I am going to do to this blog post what I do to conversations when I run out of talking topics — go meta. I have been told by the higher ups that my minimum word limit for this blog post is 150 words. This got me thinking (for a change). How much do we actually say in 150 words? If you are as familiar with the introductory paragraph of an exam essay, you would agree with me when I say, “not a lot, not a lot at all”. By the end of this sentence I will have used over 100 words and all I will have had to show for it is four measly sentences and a rhetorical question.

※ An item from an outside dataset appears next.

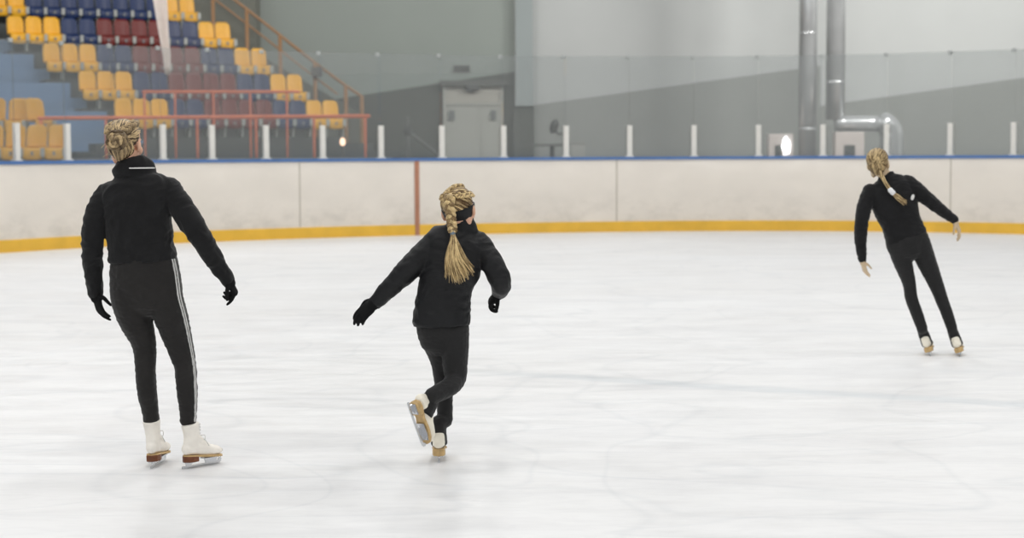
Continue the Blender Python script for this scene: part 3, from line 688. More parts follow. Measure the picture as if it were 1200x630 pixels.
def braid(mb, pts, w, turns, rad, D, seed=3, taper=1.0):
    """three-strand plait along pts; D = outward direction hint"""
    rnd = random.Random(seed); base = spline([V(p) for p in pts], 12); fr = frames(base, D); N = len(base)
    for s in range(3):
        for h in range(3):
            mb.tone = rnd.uniform(.35, 1); P_ = []; hr = (h-1)*rad*.55
            for i in range(N):
                t = i/(N-1)*turns*2*math.pi+s*2*math.pi/3; T, S, d = fr[i]; sc = 1-(1-taper)*i/(N-1)
                P_.append(base[i]+S*((w*math.sin(t)+hr)*sc)+d*((w*.55*math.sin(2*t)+.4*abs(hr))*sc))
            mb.tube(P_, rad*.72, n=6, sub=2)
def hand(mb, w, d, nrm, thumb, L, curls=(.5, .7, .5), spread=.06, each=None):
    """palm + four fingers + thumb as overlapping lofts; thumb=+1/-1 side along d x nrm"""
    d = V(d).normalized(); nrm = V(nrm); nrm = (nrm-d*nrm.dot(d)).normalized(); s = d.cross(nrm)*thumb
    loft(mb, [w-d*.10*L, w+d*.05*L, w+d*.25*L, w+d*.47*L], [(.115*L, .10*L), (.13*L, .10*L), (.20*L, .095*L), (.20*L, .075*L)], n=14, sub=3, D=nrm)
    for i, (o, ln) in enumerate([(.145, .41), (.05, .47), (-.05, .44), (-.14, .34)]):
        p = w+d*((.44-.03*abs(i-1))*L)+s*(o*L); dd = (d+s*(o*spread*8)).normalized(); th_ = 0; pts = [p]; cs = each[i] if each else curls
        for j in range(3):
            th_ += cs[j]; p = p+(dd*math.cos(th_)+nrm*math.sin(th_))*(ln*L*(.42, .32, .26)[j]); pts.append(p)
        mb.tube(pts, [.056*L, .054*L, .049*L, .038*L], n=10, sub=3)
    b0 = w+d*.10*L+s*.13*L; t1 = (d*.62+s*.62+nrm*.45).normalized(); t2 = (d*.85+s*.1+nrm*.5).normalized()
    mb.tube([b0, b0+t1*.2*L, b0+t1*.2*L+t2*.15*L, b0+t1*.2*L+t2*.28*L], [.07*L, .062*L, .054*L, .04*L], n=10, sub=3)

def skate(parent, O, H, f, u, L, boot_m, heel_m, sole_m, covered=False, label=None):
    """ice skate; H = point under the heel at blade level"""
    R = basis(f, u); q = L/.22; X = Matrix.Translation(H) @ R.to_4x4() @ Matrix.Scale(q, 4)
    LV = lambda *p: X @ V(p)
    mb = MB()
    foot = [(.012, .094, .027, .030), (.05, .094, .031, .034), (.10, .086, .033, .034), (.15, .074, .040, .029), (.19, .068, .037, .023), (.212, .064, .022, .016)]
    loft(mb, [V((0, y, z)) for y, z, a, b_ in foot], [(a, b_) for y, z, a, b_ in foot], n=20, D=V((0, 0, 1)))
    sh = [(.034, .075, .030, .038), (.036, .11, .030, .041), (.044, .15, .033, .042), (.040, .19, .037, .044), (.036, .215, .040, .047)]
    if covered: sh = [(.034, .075, .030, .038), (.036, .11, .030, .040), (.044, .14, .028, .034), (.042, .165, .024, .028), (.040, .185, .02, .022)]
    loft(mb, [V((0, y, z)) for y, z, a, b_ in sh], [(a, b_) for y, z, a, b_ in sh], n=20, D=V((0, 1, 0)), cap='flat')
    loft(mb, [V((0, .07, .145)), V((0, .10, .115)), V((0, .14, .09))], [(.026, .022), (.028, .022), (.028, .018)], n=16, D=V((0, 0, 1)))
    mb.xf(X); bo = baked('ice_skate', mb, boot_m, .0035*q, parent, O, it=3)
    if label: bo['label'] = label
    # sole with raised heel
    mb = MB(); zt = lambda x, y: .066-.105*max(0, min(.2, y-.02))
    out = [(0, -.006), (.024, .004), (.031, .03), (.028, .07), (.026, .09), (.034, .13), (.037, .155), (.034, .19), (.022, .215), (0, .224)]
    out = out+[(-x, y) for x, y in out[1:-1]][::-1]
    mb.prism(out, lambda x, y: zt(x, y)-.011, zt); mb.xf(X); obj('sole', mb, sole_m, bo, O, smooth=False, bevel=.002)
    mb = MB(); hp = [(0, -.008), (.025, .002), (.032, .03), (.029, .064), (-.029, .064), (-.032, .03), (-.025, .002)]
    mb.prism(hp, .030, lambda x, y: zt(x, y)-.006); mb.xf(X); obj('heel', mb, heel_m, bo, O, smooth=False, bevel=.003)
    mb = MB()
    mb.plate([(-.022, .002), (-.012, 0), (.10, -.001), (.195, .0005), (.212, .003), (.224, .012), (.219, .015), (.226, .021), (.220, .024), (.222, .031), (.206, .026), (.20, .014), (.1, .012), (-.02, .013)], .0042)
    mb.plate([(-.002, .03), (.004, .012), (.03, .012), (.052, .03)], .006); mb.plate([(.115, .036), (.125, .012), (.165, .012), (.19, .012), (.198, .034)], .006)
    mb.prism([(-.02, .0), (.02, .0), (.022, .055), (-.022, .055)], .0275, .031)
    mb.prism([(-.022, .11), (.022, .11), (.028, .16), (.02, .2), (-.02, .2), (-.028, .16)], .0345, .039)
    mb.xf(X); obj('blade', mb, M['steel'], bo, O, smooth=False)
    if not covered:
        mb = MB(); pts = []
        zz = [(.205, .083), (.19, .084), (.175, .0845), (.16, .084), (.146, .088), (.132, .1), (.12, .115), (.108, .13), (.098, .145)]
        for k, (z, y) in enumerate(zz): pts.append(V((.014*(-1)**k, y+.004, z+.004)))
        mb.tube(pts, .0024, n=6, sub=2)
        mb.tube([V((-x, y, z)) for x, y, z in pts], .0024, n=6, sub=2)
        for sg in (-1, 1): mb.tube([V((0, .09, .15)), V((sg*.03, .10, .155)), V((sg*.028, .10, .13)), V((0, .1, .145))], .002, n=6, sub=3); mb.tube([V((0, .092, .15)), V((sg*.02, .11, .13)), V((sg*.03, .125, .10))], .002, n=6, sub=3)
        mb.xf(X); obj('lace', mb, M['lace'], bo, O)
    return bo, LV, q
def chain(Y0, ppm, rows):
    """rows of (px, py, dY, half width px[, half depth px]) -> points, radii"""
    pts = []; ra = []
    for r in rows:
        pts.append(P(r[0], r[1], Y0+r[2])); a = r[3]/ppm; ra.append((a, (r[4] if len(r) > 4 else r[3])/ppm))
    return pts, ra
def shrink(ra, d): return [(max(.006, a-d), max(.006, b-d)) for a, b in ra]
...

We live in a country where our politicians are extremely well versed in the art of using large fancy words in an attempt to misdirect us. This is the same world where the outcome of an everyday exchange can teeter on a single adjective. Moreover, there are some things in this world that we kid ourselves into thinking can be expressed verbally. And as much as we try, this is not improved by increasing the lengths of our sentences. This got me thinking, (again), about how important it is that we use the right words. “But Ian, if we’re constantly in an internal battle of formulating the sentences so that they either have some dramatic, intellectual or comedic quality, then don’t all our daily exchanges become some sort of rehearsed dialogue?” Well, you’ve got a point there. A world where there is a three-second gap between two people speaking so that they have time to come up with a zinger isn’t one in which I would like to live. I suppose the only remedy is to learn new ones and practice them so that they are readily available for when we want to use them. Unfortunately, very few high schools and tertiary institutions offer a words class, at least not to my knowledge. That’s why it comes down to self-study. Read. Read books. Read the newspaper. Read good stuff. Read bad stuff and then think about why it was bad and not good. And if there’s nothing else, you can resort to reading those loathsome posts on Facebook that are all in a typewriter font on a white background. Ugh.

Granted, I know Rome wasn’t built in a day but the Romans didn’t stand around talking about the city they were eventually going to build either. It’s going to take time. But in the meantime, could we please sort out the “borrow” and “lend” situation? They do not mean the same thing, folks. Thank you. Now how about that? A little cheeky banter and some thinly veiled philosophical musings all in the space of a 150 words. Well, close enough.